Denmark was already on alert because of its participation in the US-led war in Iraq, where it has about 500 troops, though it has not yet suffered any attacks on Danish territory.

''We have ... estimated that there has been a generally raised threat level in the last few years, but with the Mohammad issue there has been additional negative exposure,'' said Lars Findsen, director of the Security Intelligence Service.

''It is clear that this has influenced the threat level,'' he told newspaper Jyllands-Posten, which printed the cartoons which many Muslims found blasphemous.

''We have registered a significant increase in the number of threats and threat-like situations.'' Anger over the cartoons sparked violent protests against Danish embassies in Asia, Africa and the Middle East earlier this year in which more than 50 people were killed. Consumers in Muslim countries have been boycotting Danish goods.

Danish-Swedish dairy giant Arla said on Tuesday it had fired about 50 of the 160 workers at a dairy in west Denmark producing cheese for the Middle East, saying this was a consequence of the blacklisting of Danish goods by millions of Muslims.

Arla's business in Saudi Arabia, one of its largest export markets, has dropped almost 80 percent since the beginning of February. Some larger Saudi retailers begun restocking its products after Arla launched a media blitz to win back shoppers.

''We are slowly moving back onto the shelves but we still have less than one tenth of the retailers we had before the boycott,'' Arla spokesman Louis Honore told Reuters.

Danish trade figures for February released on Monday showed an 85 per cent drop in Denmark's dairy exports -- the first tangible measure in national accounts of the consumer boycott.
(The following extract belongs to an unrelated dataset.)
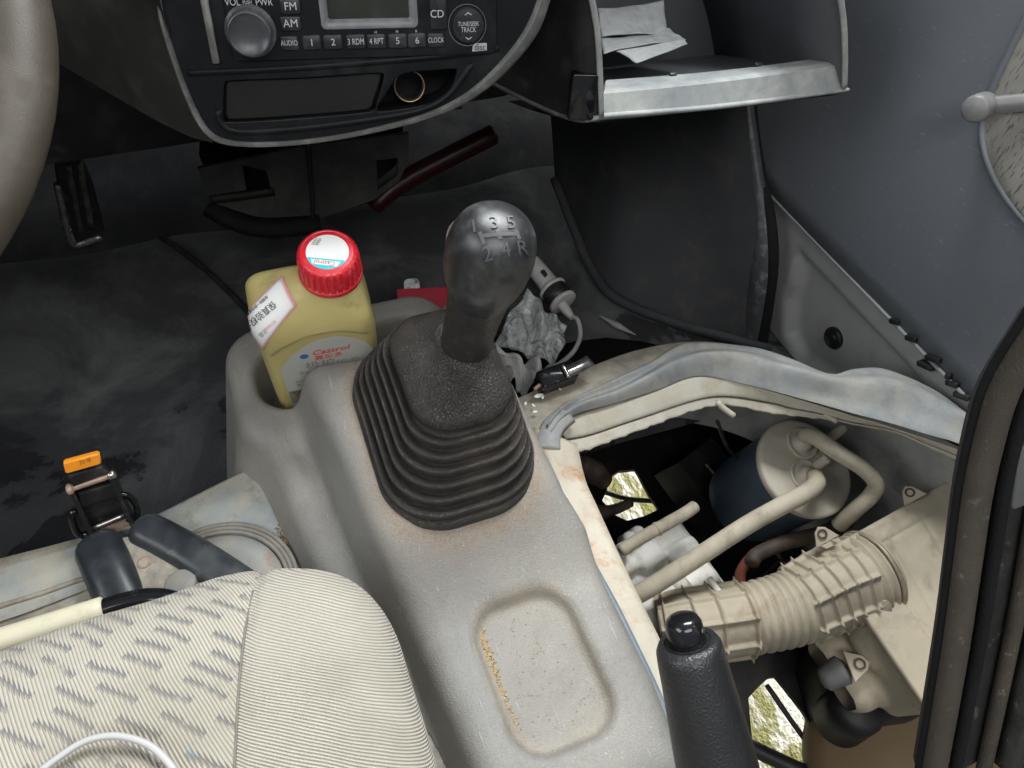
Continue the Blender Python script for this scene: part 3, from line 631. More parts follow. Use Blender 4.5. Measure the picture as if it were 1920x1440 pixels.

''It's one thing to get back on the shelves. It's another to get consumers to accept the products again,'' said Honore.

Arla, Europe's second largest dairy products maker, estimates it will lose 60-65 million dollars this year due to the boycott assuming it can regain half of its sales in the Middle East by the end of the year. The dairy cooperative had sales of 3.2 billion crowns (519.8 million dollars) in the area last year.